The aviation expansion approved under his government, the expansion of Heathrow, new runways at regional airports, directly contradicted the climate commitments being made simultaneously. Carbon emissions from aviation were excluded from the official targets. The gap between Blair's climate rhetoric and his transport policy was large enough to represent a significant failure of integration.
8. Character & Democratic Conduct, Weak
The question of Blair's character resolves, ultimately, to Iraq. Not the decision itself, reasonable people can disagree about whether the decision was right, but the manner in which it was presented. The Chilcot Report found that intelligence was used selectively, that doubts were excluded from public presentation, that legal advice was not fully disclosed, and that the case for war was stated with a certainty the underlying evidence did not support. Blair told Parliament that Saddam Hussein had weapons of mass destruction 'beyond doubt.' The intelligence said no such thing.

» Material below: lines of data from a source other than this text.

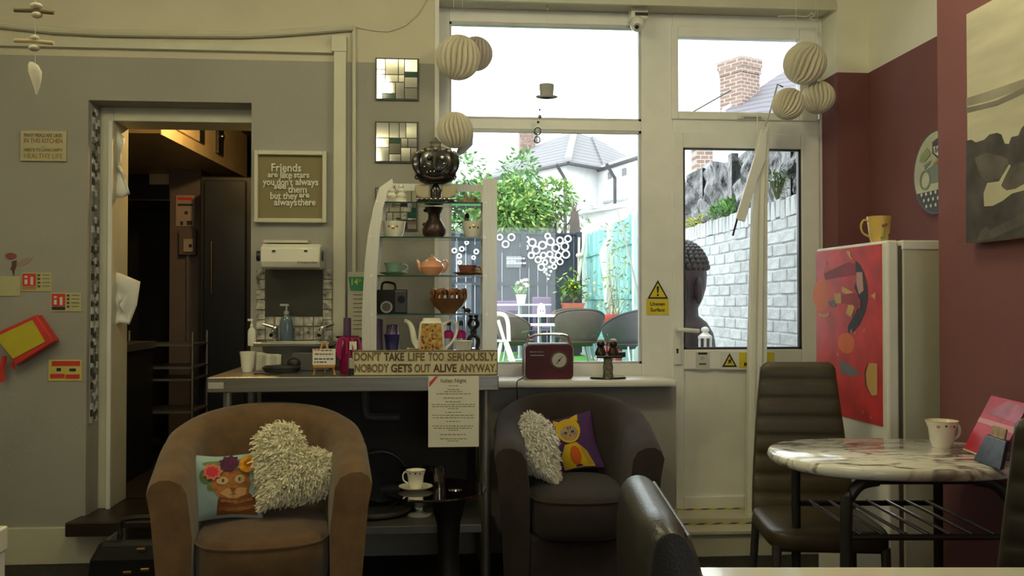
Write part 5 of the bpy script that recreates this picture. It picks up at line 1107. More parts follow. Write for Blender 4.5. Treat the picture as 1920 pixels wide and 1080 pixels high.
# black holdall with brass fittings beside the step
hb = thing('black_bag', cp(275, 3.78, 0), 'black shiny bag with brass buckles beside the kitchen step', 'bag'); o = Vector(hb.location)
m = MB(o); m.loft([[o + Vector((x*s*.17, y*s*.14, z)) for x, y in ((-1, -1), (1, -1), (1, 1), (-1, 1))] for s, z in ((1.05, 0), (1.1, .04), (1.05, .15), (.85, .22))]); m.build('body', M_blackg, hb, 0, bevel=.02)
m = MB(o); m.tube(smooth_path([o + Vector((-.10, 0, .2)), o + Vector((-.09, 0, .28)), o + Vector((.09, 0, .28)), o + Vector((.10, 0, .2))]), .012, 8); m.build('handle', M_black, hb)
for dx, dz in ((-.02, .10), (.03, .19), (.05, .11)):
    m = MB(o); m.obox(o + Vector((dx, -.165 + dz*.12, dz)), (.035, .012, .014), (.2, 0, .1)); m.build('buckle', M_gold, hb, 0, bevel=.003)

# ================================================================== RIGHT SIDE: FRIDGE CORNER
fn, ff = cp(1664, 3.22, 0), cp(1526, 3.80, 0)
dirf = (ff - fn); Wf = .56; ang = math.atan2(dirf.y, dirf.x)
ZFR = 1.21 + (566 - 450) * 3.22 / F_PX
fg_ = thing('white_fridge', (fn.x, fn.y, 0), 'tall cream fridge standing in the maroon alcove', 'fridge', ang - PI/2)
# local: +y runs along the door away from the camera, +x into the alcove
m = MB(); m.box((0, 0, .06), (.045, Wf, ZFR)); dd = m.build('door', M_white, fg_, 0, bevel=.008)
m = MB(); m.box((.045, .004, .06), (.06, Wf - .004, ZFR - .02)); m.build('gasket', pm('grey_gasket', (.10, .09, .07), .7), fg_, 0)
m = MB(); m.box((.06, 0, .03), (.50, Wf, ZFR - .004)); m.build('cabinet', pm('fridge_cream', (.56, .54, .44), .4, var=.04), fg_, 0, bevel=.006)
m = MB(); m.box((.058, -.003, ZFR - .035), (.50, Wf, ZFR)); m.build('top_cap', M_white, fg_, 0, bevel=.004)
for xx in (.1, .45):
    for yy in (.05, Wf - .05):
        m = MB(); m.tube([(xx, yy, 0), (xx, yy, .03)], .015, 8); m.build('foot', M_black, fg_)
# abstract red poster on the door
zp1, zp0 = ZFR - .012, 1.21 - (800 - 566) * 3.24 / F_PX
ps = thing('red_poster', fn + Vector((0, 0, zp0)), 'red abstract poster with dark crescent on the fridge door', 'poster', ang - PI/2)
ws, we = Wf - .002, .035; H = zp1 - zp0
m = MB(); m.box((-.003, we, 0), (-.0005, ws, H)); m.build('sheet', M_redp, ps, 0)
pn = Vector((dirf.y, -dirf.x, 0)).normalized(); Rz = Matrix.Rotation(-(ang - PI/2), 4, 'Z')
def PL(u, v, k_):                    # picture u, v -> point on the poster in the fridge's own axes
    px = 1527 + u*(1649 - 1527); return _pl(px, (469 - (px - 1527)*.12)*(1 - v) + (772 + (px - 1527)*.225)*v, k_)
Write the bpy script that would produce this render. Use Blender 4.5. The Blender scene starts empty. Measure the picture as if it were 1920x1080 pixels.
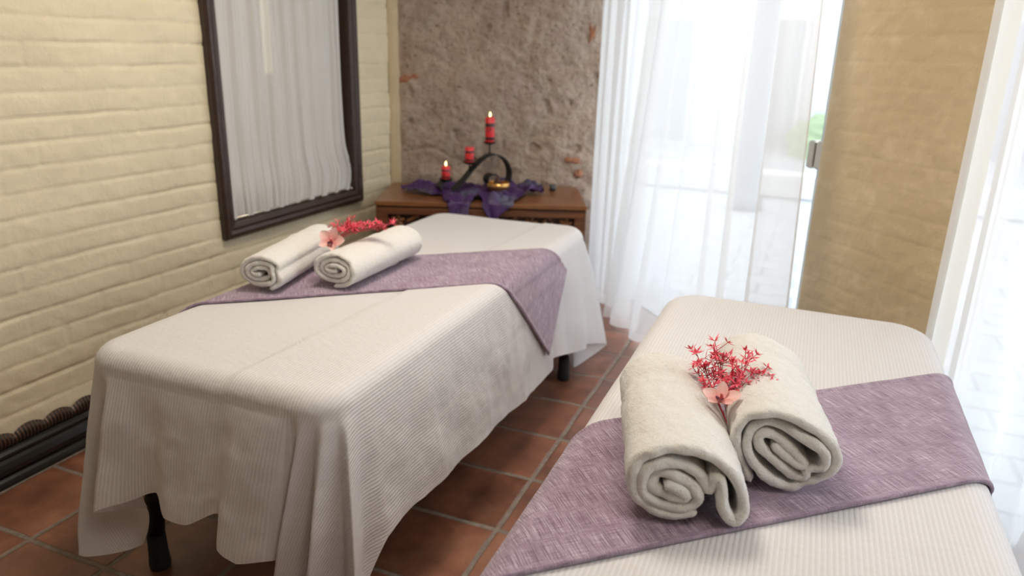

Blair is not a dishonest man in ordinary life. He is a man who, under the pressure of a decision he had already made, crossed the line between advocacy and deception. The Character rating is Weak not because of his overall life record but because the specific conduct on the specific question that most tested his honesty produced the answer it did.
Overall
Blair's legacy is irresolvable. The domestic record, minimum wage, devolution, Good Friday Agreement, NHS investment, poverty reduction, is the most substantial of any Labour prime minister and among the most substantial of any post-war prime minister. The Iraq record, the decision, the presentation, the aftermath, is a moral and strategic catastrophe whose consequences are still unfolding.
The two halves of the record are not separable. They were produced by the same person, using the same character traits, in the same decade. That is the honest answer to the question of Tony Blair.